In 2001, Krúpa graduated from the Master's programme in International Relations and Diplomacy at the Faculty of Political Science and International Relations of the Matej Bel University in Banská Bystrica. He worked at the Ministry of Defence before working as Permanent Delegation of Slovakia to NATO between 2013 and 2016. From 2016 until 2019, Krúpa worked as the Director of the Security and Defence Programme at the Slovak Institute for Security Policy.[3]
Krúpa ran as a candidate for OĽaNO in the 2020 parliamentary elections.[1] However, he was not a member of the party.[4] In the Parliament, he was the chairman of the National Assembly Committee for Defence and Security, a member of the Special Control Committee of the National Assembly to control the activities of the Military Intelligence and a member of the Permanent Delegation of the National Assembly of the Slovak Republic to the NATO Parliamentary Assembly.[1]
At the end of June 2022, Krúpa abstained from voting on the 1 billion Euro package for families proposed by Finance Minister Igor Matovič (OĽaNO), thus failing to support the override of President Zuzana Čaputová's veto.[5] Krúpa was the only OĽaNO MP to abstain, which brought him to the attention of SaS chairman Richard Sulík.[6]
On 28 July 2022, Krúpa announced his resignation from the OĽaNO parliamentary club. A day later he announced his move to the SaS club.
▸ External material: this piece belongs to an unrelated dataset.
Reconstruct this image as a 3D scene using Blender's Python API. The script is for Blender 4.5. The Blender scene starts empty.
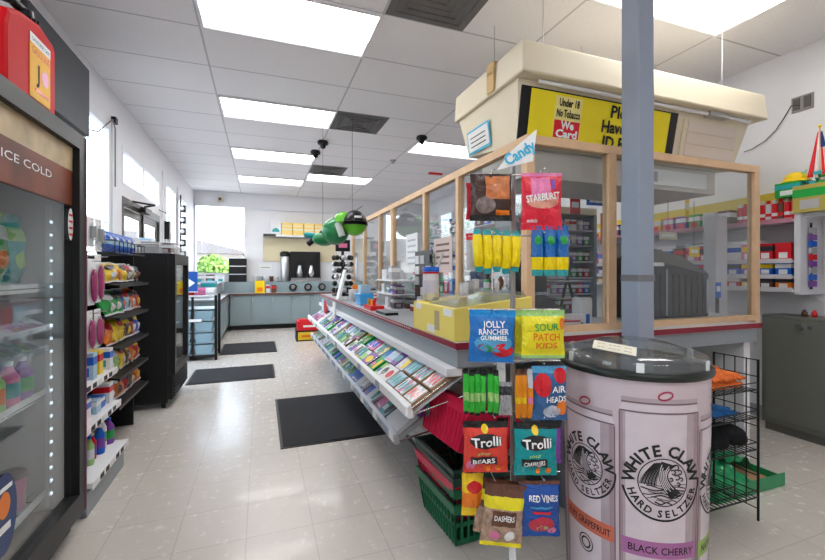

About his transition he said: "I ran as a candidate for the anti-corruption movement and found myself in an ultra-conservative movement that fights against liberalism".[6] "He described as a red line the consideration of admitting the possibility of forming a minority government with the support of "various criminals, extremists and fascists" during the coalition crisis".[7] The Republican Council of SaS approved Krúpa as a team leader for defence, but Krúpa has not yet joined the party.